If a restaurant takes a tip credit, those employees who are paid pursuant to the tip credit cannot perform non-tipped work more than 20% of the time. (The DOL has indicated that an employee’s status will be viewed on the basis of his activities over an entire workweek. See DOL Opinion Letter, 1997 WL 998047 (Nov. 4, 1997).) In other words, if a tipped employee is performing related duties not directed at tips, then the related duties can be compensated pursuant to the tip credit as long as those related duties only comprise 20% or less of the employee’s time. No tip credit may be taken for time spent on unrelated duties, and a tipped employee must be paid full minimum wage for such duties.

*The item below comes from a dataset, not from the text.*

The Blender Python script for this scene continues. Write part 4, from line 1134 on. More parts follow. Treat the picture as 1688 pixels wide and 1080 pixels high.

For example, a waitress may be employed in a dual job. If she customarily and regularly receives at least $30 a month in tips for her work as a waitress, then she is a tipped employee only with respect to employment as a waitress. While a tip credit can be taken for the time worked in the tipped position, she must be paid at least minimum wage for those hours spent working in the non-tipped position. Such a situation is distinguishable from that of a waitress who spends part of her time cleaning and setting tables, toasting bread, making coffee and occasionally washing dishes or glasses. These are considered related duties in an occupation that is a tipped occupation even though they are not by themselves directed toward producing tips.